2009 Stock Market Recovery

In March the Initial Unemployment Insurance Claims topped out at 659,000 and it stalled there before beginning to decline. This was another clue from this market timing system that the market was on the verge of a move back up. Remember that this market timing system is not based on a low number, but rising claims and declining claims.

The period from April 2009 shows the general decline of Initial Unemployment Insurance Claims which advised that investors should put capital back into stocks. Again you know what happened to the S&P during this period. It commenced the largest rally in more than 75 years.

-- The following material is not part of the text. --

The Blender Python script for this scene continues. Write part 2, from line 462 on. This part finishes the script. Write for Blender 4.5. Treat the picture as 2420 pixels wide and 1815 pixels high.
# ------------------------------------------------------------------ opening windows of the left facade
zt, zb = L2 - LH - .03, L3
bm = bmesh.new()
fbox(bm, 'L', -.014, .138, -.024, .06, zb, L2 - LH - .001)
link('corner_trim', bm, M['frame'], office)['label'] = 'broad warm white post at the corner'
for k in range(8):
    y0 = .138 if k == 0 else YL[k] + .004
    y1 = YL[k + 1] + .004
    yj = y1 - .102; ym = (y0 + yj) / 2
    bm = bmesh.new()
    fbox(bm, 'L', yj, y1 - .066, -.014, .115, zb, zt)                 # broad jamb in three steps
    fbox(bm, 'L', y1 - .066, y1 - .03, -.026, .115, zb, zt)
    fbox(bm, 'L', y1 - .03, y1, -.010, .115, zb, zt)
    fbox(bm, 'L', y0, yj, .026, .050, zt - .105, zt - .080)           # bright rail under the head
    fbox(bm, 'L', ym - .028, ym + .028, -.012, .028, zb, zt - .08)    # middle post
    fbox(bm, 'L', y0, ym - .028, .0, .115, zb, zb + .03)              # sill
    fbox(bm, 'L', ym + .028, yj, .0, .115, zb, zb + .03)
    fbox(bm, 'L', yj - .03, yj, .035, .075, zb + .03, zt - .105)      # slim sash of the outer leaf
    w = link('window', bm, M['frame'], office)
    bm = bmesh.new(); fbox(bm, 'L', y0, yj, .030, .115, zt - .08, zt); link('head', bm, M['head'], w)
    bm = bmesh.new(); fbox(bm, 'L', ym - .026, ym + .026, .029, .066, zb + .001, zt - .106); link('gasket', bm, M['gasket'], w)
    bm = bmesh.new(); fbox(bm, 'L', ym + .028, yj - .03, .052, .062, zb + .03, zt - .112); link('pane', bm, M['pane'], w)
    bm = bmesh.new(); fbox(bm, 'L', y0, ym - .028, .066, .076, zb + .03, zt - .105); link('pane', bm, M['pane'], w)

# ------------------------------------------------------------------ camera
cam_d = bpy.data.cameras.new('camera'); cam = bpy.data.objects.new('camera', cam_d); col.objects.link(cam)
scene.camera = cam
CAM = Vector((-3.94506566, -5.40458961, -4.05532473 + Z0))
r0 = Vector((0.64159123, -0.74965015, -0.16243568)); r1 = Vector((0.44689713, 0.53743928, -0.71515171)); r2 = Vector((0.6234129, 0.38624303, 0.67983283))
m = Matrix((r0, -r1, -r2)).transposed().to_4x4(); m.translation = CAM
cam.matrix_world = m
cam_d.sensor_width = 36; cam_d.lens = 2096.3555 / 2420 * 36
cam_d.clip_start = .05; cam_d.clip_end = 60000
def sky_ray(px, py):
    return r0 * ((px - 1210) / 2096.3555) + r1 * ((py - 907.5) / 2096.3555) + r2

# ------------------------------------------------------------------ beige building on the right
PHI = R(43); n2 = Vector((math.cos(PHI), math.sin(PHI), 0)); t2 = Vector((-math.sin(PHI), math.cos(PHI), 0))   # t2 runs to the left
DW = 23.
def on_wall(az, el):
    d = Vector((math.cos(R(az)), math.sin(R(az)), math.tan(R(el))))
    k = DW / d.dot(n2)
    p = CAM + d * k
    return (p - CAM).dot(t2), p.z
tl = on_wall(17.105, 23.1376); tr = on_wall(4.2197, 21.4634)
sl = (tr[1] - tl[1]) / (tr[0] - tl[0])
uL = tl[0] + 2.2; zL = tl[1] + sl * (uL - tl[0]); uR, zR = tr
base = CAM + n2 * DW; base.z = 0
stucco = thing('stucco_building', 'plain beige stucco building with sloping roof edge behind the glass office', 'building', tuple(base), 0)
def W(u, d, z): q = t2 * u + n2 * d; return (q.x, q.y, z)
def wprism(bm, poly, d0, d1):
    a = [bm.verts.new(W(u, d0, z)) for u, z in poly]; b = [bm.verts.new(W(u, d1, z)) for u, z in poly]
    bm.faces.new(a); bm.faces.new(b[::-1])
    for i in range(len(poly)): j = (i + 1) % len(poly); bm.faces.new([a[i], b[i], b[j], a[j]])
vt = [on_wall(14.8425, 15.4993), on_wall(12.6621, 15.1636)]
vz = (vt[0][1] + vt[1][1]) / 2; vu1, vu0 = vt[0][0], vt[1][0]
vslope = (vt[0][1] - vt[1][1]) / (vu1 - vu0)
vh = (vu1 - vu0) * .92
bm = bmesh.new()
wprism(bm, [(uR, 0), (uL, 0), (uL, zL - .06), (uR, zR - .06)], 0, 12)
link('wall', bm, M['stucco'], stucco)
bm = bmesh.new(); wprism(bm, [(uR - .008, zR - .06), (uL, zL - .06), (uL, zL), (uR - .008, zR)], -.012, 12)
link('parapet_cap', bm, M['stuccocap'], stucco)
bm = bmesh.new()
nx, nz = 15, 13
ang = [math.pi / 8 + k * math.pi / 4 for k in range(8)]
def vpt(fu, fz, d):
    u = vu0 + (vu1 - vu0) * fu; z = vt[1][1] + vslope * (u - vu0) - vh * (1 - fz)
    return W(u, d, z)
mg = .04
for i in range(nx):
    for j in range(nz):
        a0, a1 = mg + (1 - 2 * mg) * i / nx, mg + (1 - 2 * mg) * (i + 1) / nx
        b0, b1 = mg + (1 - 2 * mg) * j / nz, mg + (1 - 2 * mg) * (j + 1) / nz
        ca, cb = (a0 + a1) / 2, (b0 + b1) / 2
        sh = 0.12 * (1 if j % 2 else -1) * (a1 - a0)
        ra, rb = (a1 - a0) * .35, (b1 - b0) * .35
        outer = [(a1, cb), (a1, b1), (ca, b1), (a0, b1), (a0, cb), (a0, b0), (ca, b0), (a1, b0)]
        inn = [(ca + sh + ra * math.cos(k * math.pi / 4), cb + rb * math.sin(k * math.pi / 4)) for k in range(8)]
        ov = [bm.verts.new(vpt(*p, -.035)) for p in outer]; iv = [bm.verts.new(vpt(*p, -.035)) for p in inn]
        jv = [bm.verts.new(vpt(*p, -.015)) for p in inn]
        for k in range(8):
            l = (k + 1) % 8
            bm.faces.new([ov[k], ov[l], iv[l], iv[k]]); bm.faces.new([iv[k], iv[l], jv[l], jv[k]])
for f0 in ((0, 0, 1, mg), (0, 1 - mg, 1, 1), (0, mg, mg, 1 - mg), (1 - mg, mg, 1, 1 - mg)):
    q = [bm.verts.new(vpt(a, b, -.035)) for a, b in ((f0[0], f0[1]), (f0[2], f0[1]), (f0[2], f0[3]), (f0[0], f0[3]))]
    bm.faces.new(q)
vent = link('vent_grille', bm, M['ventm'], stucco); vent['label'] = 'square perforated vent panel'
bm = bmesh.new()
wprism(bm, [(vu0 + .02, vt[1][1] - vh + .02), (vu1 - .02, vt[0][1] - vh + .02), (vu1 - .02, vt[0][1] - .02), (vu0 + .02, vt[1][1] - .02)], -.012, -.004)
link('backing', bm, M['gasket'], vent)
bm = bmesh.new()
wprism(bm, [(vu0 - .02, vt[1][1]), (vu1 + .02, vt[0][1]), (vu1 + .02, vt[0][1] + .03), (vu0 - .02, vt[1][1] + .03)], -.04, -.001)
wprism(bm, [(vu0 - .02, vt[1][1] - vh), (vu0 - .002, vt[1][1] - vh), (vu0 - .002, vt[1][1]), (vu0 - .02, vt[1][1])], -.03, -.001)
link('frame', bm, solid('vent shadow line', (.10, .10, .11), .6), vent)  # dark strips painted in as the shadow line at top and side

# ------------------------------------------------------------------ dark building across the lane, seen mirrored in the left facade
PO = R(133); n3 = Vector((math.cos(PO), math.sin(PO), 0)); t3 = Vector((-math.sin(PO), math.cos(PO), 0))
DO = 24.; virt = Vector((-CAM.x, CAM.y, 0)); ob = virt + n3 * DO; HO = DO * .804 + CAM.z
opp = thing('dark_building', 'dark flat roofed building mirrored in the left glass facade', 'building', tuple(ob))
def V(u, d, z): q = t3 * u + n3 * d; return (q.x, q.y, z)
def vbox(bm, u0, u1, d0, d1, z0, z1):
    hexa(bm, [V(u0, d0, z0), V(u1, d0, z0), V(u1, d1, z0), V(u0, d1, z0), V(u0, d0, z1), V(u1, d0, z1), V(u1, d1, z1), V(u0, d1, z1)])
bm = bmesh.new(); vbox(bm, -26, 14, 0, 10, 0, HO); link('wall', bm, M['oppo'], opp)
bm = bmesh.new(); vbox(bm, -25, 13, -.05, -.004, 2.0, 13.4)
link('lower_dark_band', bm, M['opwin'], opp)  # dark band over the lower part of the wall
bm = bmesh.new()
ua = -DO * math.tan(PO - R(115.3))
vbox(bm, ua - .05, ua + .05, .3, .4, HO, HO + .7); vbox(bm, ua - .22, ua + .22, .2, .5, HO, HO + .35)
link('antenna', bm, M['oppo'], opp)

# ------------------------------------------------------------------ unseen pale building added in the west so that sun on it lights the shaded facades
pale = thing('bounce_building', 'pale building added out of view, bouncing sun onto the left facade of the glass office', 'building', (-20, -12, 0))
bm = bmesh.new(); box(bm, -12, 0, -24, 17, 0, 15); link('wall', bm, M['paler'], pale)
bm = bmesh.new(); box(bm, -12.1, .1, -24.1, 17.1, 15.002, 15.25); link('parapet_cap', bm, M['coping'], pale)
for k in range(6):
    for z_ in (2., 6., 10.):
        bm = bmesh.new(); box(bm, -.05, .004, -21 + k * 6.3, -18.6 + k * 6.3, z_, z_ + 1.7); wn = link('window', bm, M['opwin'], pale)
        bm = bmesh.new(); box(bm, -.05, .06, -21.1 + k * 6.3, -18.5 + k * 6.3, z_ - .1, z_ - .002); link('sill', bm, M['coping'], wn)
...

Market Timing System showing the recovery of stocks

You can see the gradual improvement in unemployment claims which coincided with the rise of stocks from their March 2009 lows.

Market Timing System In 2012

My market timing system was cautious a lot of the time last year. Below is the chart since August. In September and October 2011 with Initial Unemployment Insurance Claims rising the stock market was falling. By December with a gradual improvement in Initial Unemployment Insurance Claims the market commenced rising. The Jan 14 2012 numbers showed good improvement and the S&P started pushing higher and with Initial Unemployment Insurance Claims staying below 380K the market continued to rally into April 2012.

But in April the Initial Unemployment Insurance Claims again rose and the rally stalled out. When the Initial Unemployment Insurance Claims declined in May the market pushed back up but by the end of May with Initial Unemployment Insurance Claims above 380K the rallied stopped and the market commenced a correction.

The latest Initial Unemployment Insurance Claims are back below 380K which could support the S&P. If the numbers decline from here going into the fall I will be putting more capital back into stocks.

Market Timing System chart for 2012

The market timing system from August 2011 to June 2012

Market Timing System Using Initial Unemployment Insurance Claims Summary

Like every system this market timing system is not without errors and wrong calls. But it is a great tool to have in the overall arsenal as I prefer caution to risk when it comes to investing in stocks. I have found it to be a very helpful method to time committing capital into stocks. All of the initial unemployment insurance claims charts are from YCharts which you can reach through this market timing system link.

So remember the rules:

1) Initial unemployment insurance claims continuing to decline I stay invested and commit more capital as rates continue to decline.

2) Initial unemployment insurance claims rise I reduce the amount of capital committed to option selling and reduce the quantity of shares being traded to raise cash.

3) If initial unemployment insurance claims continue to rise I continue to pull back the amount of capital I am exposing to the stock market.

This simple strategy has assisted me for years in my investing objectives. It allows me to determine when to commit more capital to the stock market and when capital needs to be reduced to raise cash to take advantage of possible stock market declines. This market timing system is simple and it works.

  • dmk

    Interesting information. I wonder however, is it a cause and effect? So as the claims fall the market falls, and as the market falls the claims fall. Same goes for the VIX, as the market falls, VIX rises, and vice-versa.

  • I suppose either could be the case but the important aspect of the strategy is that as a market timing system to assist with cash use, it is quite effective in reducing cash in use or increasing cash in use depending on the initial unemployment insurance claims and overall that is the value of this market timing system.